From 1952 as a featured guest on “Freedom USA Radio”


Finally, a Suspense Radio presentation of “The Guilty Always Run” from March 22, 1954


It goes without saying that Tyrone Power was one of the greatest matinée idols who ever lived by virtue of his looks alone.

“He was the most beautiful man I ever saw. No question.” – Anne Baxter

But, by all accounts Power was much more than a pretty face.  That fact is illustrated by way of his radio work, which allowed his talent and dedication to many causes to be showcased without the distraction of his beauty.  And his beauty was distracting – noted on many occasions by both men and women.

“There was one absolutely gorgeous man in Hollywood I had admired from afar for several years. When I saw him in a nightclub or at a motion picture function, I would just stare. And when I was told that Twentieth Century-Fox wanted to borrow me for a film with this dream man, I nearly fainted. At last I was going to work with — and more than likely, be kissed by — Tyrone Power. Of course I tried to be very sophisticated, but privately, on the inside, I was very excited. As I began to know Ty, I decided the word “devil” certainly suited him. Not only was he more handsome off-screen than on (and that took some doing), but he was one of the funniest men I ever met.” – Dorothy Lamour

It should also be noted that there has – to my knowledge – never been a negative word written about Tyrone Power as a person.  Perhaps his greatest gift, it seems, was the fact that he was the real deal on-screen as well as in life.
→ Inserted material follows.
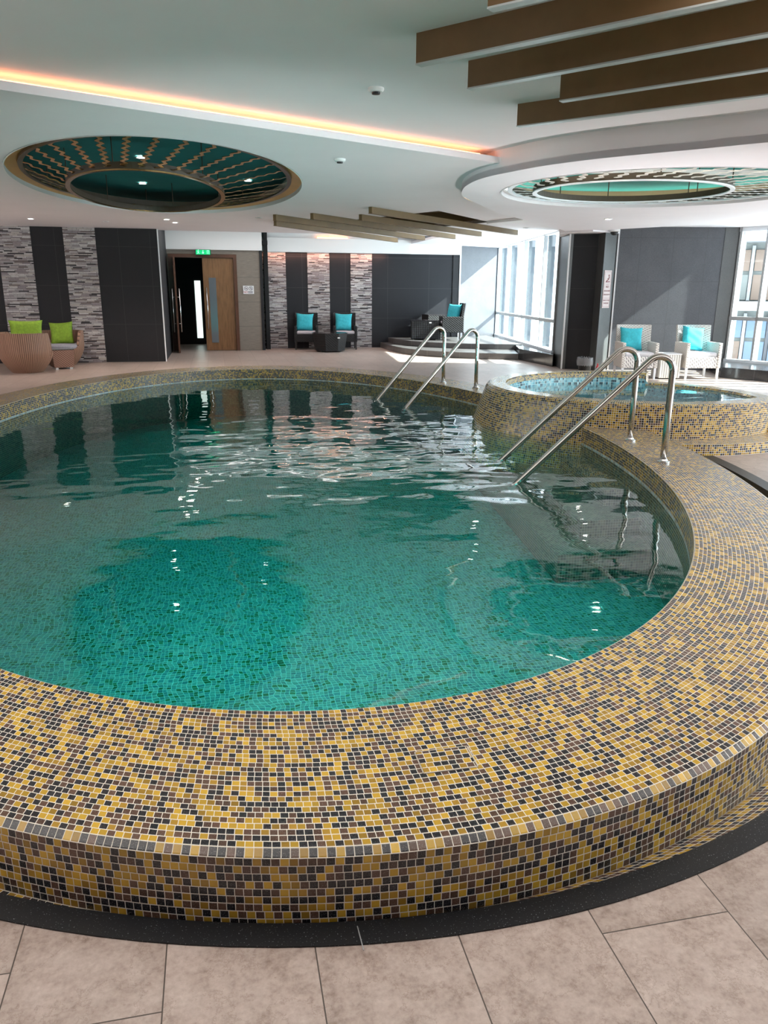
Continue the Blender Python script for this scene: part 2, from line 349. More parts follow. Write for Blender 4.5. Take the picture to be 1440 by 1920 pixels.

“Ty was everybody’s favorite person, and all agreed that he was that great rarity — a man who was just as nice as he seemed to be. With his flashing good looks, graceful carriage, and easy laughter, it was no surprise that he was a Pied Piper to women — they followed him in droves wherever he went — but Ty was a simple person, with a great down-to-earthness and modesty about himself.” – David Niven

“I hope my own boys will grow up to be like him.” – Henry King, director of 11 of Power’s films

A beautiful man both inside and out, gone far too soon.
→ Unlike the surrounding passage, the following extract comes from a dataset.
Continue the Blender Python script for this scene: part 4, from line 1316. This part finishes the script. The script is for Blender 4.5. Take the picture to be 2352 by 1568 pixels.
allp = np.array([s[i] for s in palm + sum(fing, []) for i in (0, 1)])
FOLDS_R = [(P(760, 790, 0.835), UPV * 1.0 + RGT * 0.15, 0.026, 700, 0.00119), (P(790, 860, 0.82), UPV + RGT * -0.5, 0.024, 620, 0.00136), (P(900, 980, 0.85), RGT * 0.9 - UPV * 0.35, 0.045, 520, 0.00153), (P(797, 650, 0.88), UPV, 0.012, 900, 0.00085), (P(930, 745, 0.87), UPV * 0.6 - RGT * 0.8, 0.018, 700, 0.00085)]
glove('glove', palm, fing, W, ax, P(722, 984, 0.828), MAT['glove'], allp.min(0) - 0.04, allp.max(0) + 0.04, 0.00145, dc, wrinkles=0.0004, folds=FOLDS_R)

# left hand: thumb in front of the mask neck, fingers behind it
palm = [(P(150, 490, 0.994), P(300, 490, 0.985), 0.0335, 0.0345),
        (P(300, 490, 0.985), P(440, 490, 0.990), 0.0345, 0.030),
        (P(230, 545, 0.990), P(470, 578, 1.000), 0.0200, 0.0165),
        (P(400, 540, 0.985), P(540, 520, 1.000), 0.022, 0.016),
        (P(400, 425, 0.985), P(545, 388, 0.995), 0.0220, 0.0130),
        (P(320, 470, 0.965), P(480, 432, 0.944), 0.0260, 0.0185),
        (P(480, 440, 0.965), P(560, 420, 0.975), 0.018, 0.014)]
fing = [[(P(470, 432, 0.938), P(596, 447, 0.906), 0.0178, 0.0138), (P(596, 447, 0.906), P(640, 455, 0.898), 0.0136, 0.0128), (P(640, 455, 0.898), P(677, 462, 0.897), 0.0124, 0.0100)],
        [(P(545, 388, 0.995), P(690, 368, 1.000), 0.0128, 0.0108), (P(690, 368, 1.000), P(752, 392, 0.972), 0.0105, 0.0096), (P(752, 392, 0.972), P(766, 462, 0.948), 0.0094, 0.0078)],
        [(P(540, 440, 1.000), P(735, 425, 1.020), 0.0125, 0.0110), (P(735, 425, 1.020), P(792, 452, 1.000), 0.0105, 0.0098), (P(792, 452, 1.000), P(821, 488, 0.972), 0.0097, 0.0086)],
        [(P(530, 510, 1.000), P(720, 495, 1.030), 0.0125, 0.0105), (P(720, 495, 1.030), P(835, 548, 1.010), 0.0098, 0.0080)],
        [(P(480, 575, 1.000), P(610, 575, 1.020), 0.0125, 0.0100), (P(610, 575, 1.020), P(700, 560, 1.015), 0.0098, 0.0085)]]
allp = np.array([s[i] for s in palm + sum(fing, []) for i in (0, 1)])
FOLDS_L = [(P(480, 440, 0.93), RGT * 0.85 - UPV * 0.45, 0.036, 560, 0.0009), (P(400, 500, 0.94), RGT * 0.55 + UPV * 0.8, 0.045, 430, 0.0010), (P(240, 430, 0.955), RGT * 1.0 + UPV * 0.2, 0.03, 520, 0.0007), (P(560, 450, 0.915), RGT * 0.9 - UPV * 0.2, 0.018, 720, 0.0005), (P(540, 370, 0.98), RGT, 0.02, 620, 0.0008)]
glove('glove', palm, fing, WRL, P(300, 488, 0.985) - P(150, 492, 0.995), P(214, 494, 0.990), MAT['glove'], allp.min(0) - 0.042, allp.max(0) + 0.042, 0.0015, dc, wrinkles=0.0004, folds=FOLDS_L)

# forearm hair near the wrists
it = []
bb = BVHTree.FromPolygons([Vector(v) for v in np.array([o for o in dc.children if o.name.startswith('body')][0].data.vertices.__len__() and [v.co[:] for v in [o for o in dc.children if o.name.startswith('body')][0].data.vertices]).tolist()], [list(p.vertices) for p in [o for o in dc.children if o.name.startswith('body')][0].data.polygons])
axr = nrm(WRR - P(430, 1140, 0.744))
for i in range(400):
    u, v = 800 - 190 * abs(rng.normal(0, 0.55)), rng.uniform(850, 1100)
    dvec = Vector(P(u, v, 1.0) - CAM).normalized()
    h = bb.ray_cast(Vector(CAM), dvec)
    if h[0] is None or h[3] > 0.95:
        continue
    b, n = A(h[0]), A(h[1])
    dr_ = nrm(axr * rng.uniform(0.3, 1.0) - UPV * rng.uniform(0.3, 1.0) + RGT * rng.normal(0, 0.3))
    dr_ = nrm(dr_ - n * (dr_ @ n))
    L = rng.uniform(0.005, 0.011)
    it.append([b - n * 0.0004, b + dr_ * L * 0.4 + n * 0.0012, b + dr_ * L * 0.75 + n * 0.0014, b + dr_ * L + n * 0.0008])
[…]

“There’s never been anybody else like him — that’s what makes stars — he was unique” – Roddy McDowall


11 thoughts

    1. Yes! I saw the Power “biography” some time ago and it is one of my favorites. When I read the Lana Turner book my favorite part was when she discussed Tyrone because of the sincere way she describe how special he was. Her book is so-so otherwise.
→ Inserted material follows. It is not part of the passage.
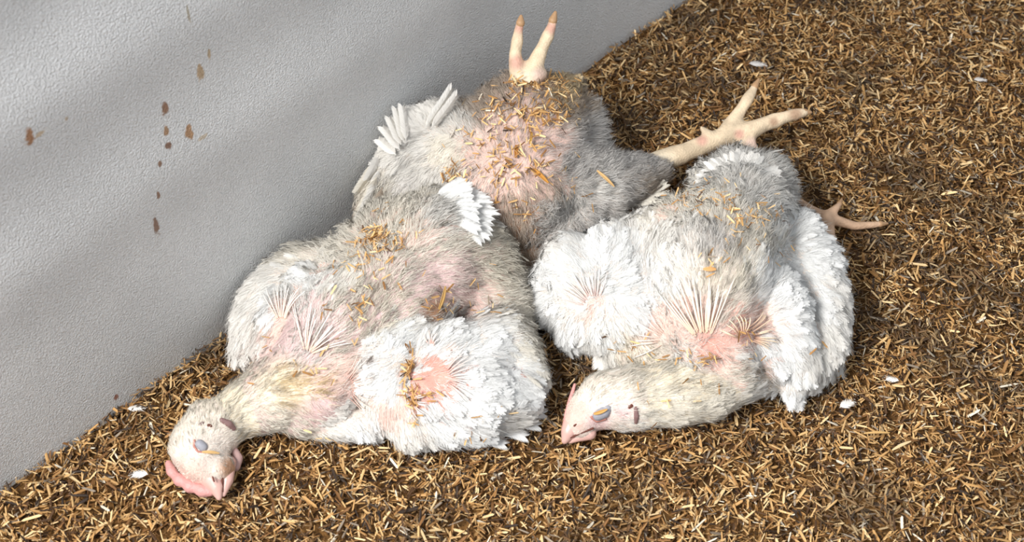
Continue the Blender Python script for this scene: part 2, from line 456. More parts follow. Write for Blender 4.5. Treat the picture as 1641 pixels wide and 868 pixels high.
    def groom(self, guides, n_feather=7000, n_hair=26000, jitter=9):
        """guides: (px,py, dx,dy, length cm, density 0..1, kind, colour key[, lift])"""
        gp = np.array([g[:2] for g in guides], float)
        gd = np.array([idir(g[2], g[3]) for g in guides])
        gl = np.array([g[4] for g in guides]) * .01; gden = np.array([g[5] for g in guides])
        gk = np.array([g[6] for g in guides]); gc = np.array([COL[g[7]] for g in guides])
        glift = np.array([g[8] if len(g) > 8 else .22 for g in guides])
        out = {}
        def field(p, nn):
            pr = project(p) + rng.normal(0, jitter, (len(p), 2))
            d2 = ((pr[:, None] - gp[None]) ** 2).sum(-1)
            near = d2.argmin(1)
            w = 1 / (d2 + 150) ** 2; w /= w.sum(1)[:, None]
            d = w @ gd
            d = d + rng.normal(0, .16, d.shape)
            d -= (d * nn).sum(1)[:, None] * nn
            d /= np.linalg.norm(d, axis=1)[:, None] + 1e-9
            return near, w, d
        p, nn = self.sample(n_feather); near, w, d = field(p, nn)
        keep = rng.random(len(p)) < gden[near] * np.where(gk[near] == 'd', .75, 1)
        p, nn, near, w, d = p[keep], nn[keep], near[keep], w[keep], d[keep]
        lift = glift[near] * rng.uniform(.25, 1.1, len(p)) * np.where(gk[near] == 'c', .62, .9)
        y = d * np.cos(lift)[:, None] + nn * np.sin(lift)[:, None]
        x = np.cross(y, nn); x /= np.linalg.norm(x, axis=1)[:, None]; z_ = np.cross(x, y)
        L = (w @ gl) * rng.uniform(.6, 1.15, len(p)) * np.where(gk[near] == 'c', .85, .95)
        col = (.5 * (w @ gc) + .5 * gc[near]) * rng.uniform(.93, 1.03, (len(p), 1))
        # keep feathers above the floor and off the wall
        tip = p + y * L[:, None]
        ok_ = (tip[:, 2] > .002) & (((tip - wa) @ wn) > ripple(tip[:, 2]) + .003)
        for kind in 'cd':
            m = (gk[near] == kind) & ok_
            if m.sum() == 0: continue
            out[kind] = stamp(kind, p[m], x[m], y[m], z_[m], L[m], np.clip(col[m], 0, .93), rng.uniform(.8, 1.25, m.sum()), nn[m])
        Vs, A3, A4, Cs, Ns = [], [], [], [], []; off = 0
        for kind in out:
            v, a3, a4, c, n_ = out[kind]; Ns.append(n_); Vs.append(v); A3.append(a3 + off); A4.append(a4 + off); Cs.append(c); off += len(v)
        o = link('plumage', np_mesh('plumage', np.vstack(Vs), [np.vstack(A3), np.vstack(A4)], np.vstack(Cs), nor=np.vstack(Ns)), M_feather, self.root)
        tag(o, kind='stuff')
        # fine down hairs
        p, nn = self.sample(n_hair); near, w, d = field(p, nn)
        keep = rng.random(len(p)) < (.1 + .9 * gden[near]); p, nn, near, w, d = p[keep], nn[keep], near[keep], w[keep], d[keep]
        lift = glift[near] * rng.uniform(.6, 2.4, len(p))
        y = d * np.cos(lift)[:, None] + nn * np.sin(lift)[:, None]
        L = (w @ gl) * rng.uniform(.35, 1.0, len(p))
        tip = p + y * L[:, None]
        ok_ = (tip[:, 2] > .002) & (((tip - wa) @ wn) > ripple(tip[:, 2]) + .003)
        p, nn, near, w, y, L = p[ok_], nn[ok_], near[ok_], w[ok_], y[ok_], L[ok_]
        col = np.clip((w @ gc) * rng.uniform(.88, 1.05, (len(p), 1)), 0, .93)
        v, a3, a4, c = strands(p, y, nn, L, rng.uniform(.00013, .00027, len(p)), col, .15)
        hn = np.repeat(nn + np.array([0, 0, .6]) + rng.normal(0, .22, nn.shape), 5, 0); hn /= np.linalg.norm(hn, axis=1)[:, None]
        o = link('down', np_mesh('down', v, [a3, a4], c, nor=hn), M_feather, self.root)
        tag(o, kind='stuff')
    def feather(self, name, base, tip, width, colr='W', parent=None, curl=.1, lift=0.0, nrm=None):
        """one separate feather between two (px,py,z) points"""
        b = P(*base) if len(base) == 3 else None; t = P(*tip)
        y = t - b; L = np.linalg.norm(y); y /= L
        up = np.array([0, -.35, 1.0]) if nrm is None else np.array(nrm, float)
        x = np.cross(y, up); x /= np.linalg.norm(x); z_ = np.cross(x, y)
        tv, t3, t4 = random.choice(TP['f'])
        wv = width * .01 / (.26 * L)
        v = b + tv[:, :1] * x * L * wv + tv[:, 1:2] * y * L + (tv[:, 2:] + .1 * tv[:, 1:2] ** 2 - curl * tv[:, 1:2] ** 2 ) * z_ * L
        c = np.tile(np.clip(COL[colr] * random.uniform(.95, 1.03), 0, .93), (len(v), 1))
        return link(name, np_mesh(name, v, [t3, t4], c), M_bare_feather, parent or self.root)
    def quills(self, items, name='pin_feathers', colr=(226, 214, 196), tipc=(246, 244, 240), rad=.055):
        """bare shafts: (px0,py0,px1,py1) from root to tip, lying on the surface"""
        V, F, Cc = [], [], []
        k = 5
        for (x0, y0, x1, y1) in items:
            h0 = self.hit(x0, y0); h1 = self.hit(x1, y1); hm = self.hit((x0 + x1) / 2, (y0 + y1) / 2)
            if h0 is None: continue
            p0 = h0[0] + h0[1] * .001
            p2 = (h1[0] + h1[1] * .005) if h1 is not None and np.linalg.norm(h1[0] - h0[0]) < .07 else p0 + idir(x1 - x0, y1 - y0) * math.hypot(x1 - x0, y1 - y0) / FPX * DIST
            p1 = (p0 + p2) / 2 + h0[1] * .004
            if hm is not None and np.linalg.norm(hm[0] - h0[0]) < .05: p1 = .4 * p1 + .6 * (hm[0] + hm[1] * .006)
            b = len(V); N_ = 6
            for i in range(N_):
                t = i / (N_ - 1); q_ = (1 - t) ** 2 * p0 + 2 * t * (1 - t) * (2 * p1 - .5 * p0 - .5 * p2) + t * t * p2
                dd = p2 - p0; dd = dd / (np.linalg.norm(dd) + 1e-9)
                s = np.cross(dd, h0[1]); s /= np.linalg.norm(s) + 1e-9; u_ = np.cross(s, dd)
                r = rad * .0075 * (1.25 - .35 * t) * (1 if i < N_ - 1 else .25)
                for j in range(k):
                    a = 2 * math.pi * j / k; V.append(q_ + (s * math.cos(a) + u_ * math.sin(a)) * r)
                    cc = np.array(lin(colr)) * (1 - t) + np.array(lin(tipc)) * t; Cc.append(cc)
            for i in range(N_ - 1):
                for j in range(k): F.append((b + i * k + j, b + i * k + (j + 1) % k, b + (i + 1) * k + (j + 1) % k, b + (i + 1) * k + j))
        if not V: return
        return link(name, np_mesh(name, np.array(V), [F], np.array(Cc), True), M_quill, self.root)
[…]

  1. I own some CD compilations of Tyrone Power’s radio performances and special appearances – with adaptations of A Yank in the RAF, Seventh Heaven, Arrowsmith, The Bishop’s Wife, This Above All and others. Enjoyable stuff – and interesting, too, to note how film scripts were adapted and streamlined to fit into the time constraints of radio. Thanks for sharing these links, Aurora.

    On the subject of Tyrone Power’s unique charms, Billy Wilder once talked about working with him on Witness for the Prosecution. He said that Marlene Dietrich developed – and acted upon – a huge crush on Power during filming. Wilder added that everyone, including himself, developed a crush on Power. He said, “no one could be impervious to that kind of charm.” The two became friends, spent some time together vacationing in Europe and planned to work together again. But Power would die soon after. One can only wish he had lived longer and possibly been cast in the Fred MacMurray role in The Apartment.

    1. As much as I love OTR I really should purchase some compilations. Instead, I download them from itunes or listen via one contraption or another while driving. They’re so entertaining and I always find it interesting how some actors didn’t translate well on radio vs. screen. That wasn’t the case for Tyrone whose voice I love listening to.

      Thanks for sharing the Billy Wilder story. Just reinforces the fact I wish I’d met Power!


  2. How cool! I’m familiar with a bunch of those radio shows, thanks to the wonder of internet radio, and I’ll be listening to these Power-full selections throughout the week. Thanks so much for sharing them! What a great and unique way to honor Tyrone Power.

  3. After suffering through Rusell Crowe’s mumbling in his last two films, Tryone Power’s beautiful speaking voice, with clear diction, is a joy to listen to. Unlike a lot of stars from that era, I doubt many impressionists could do him, but his voice is very impressive.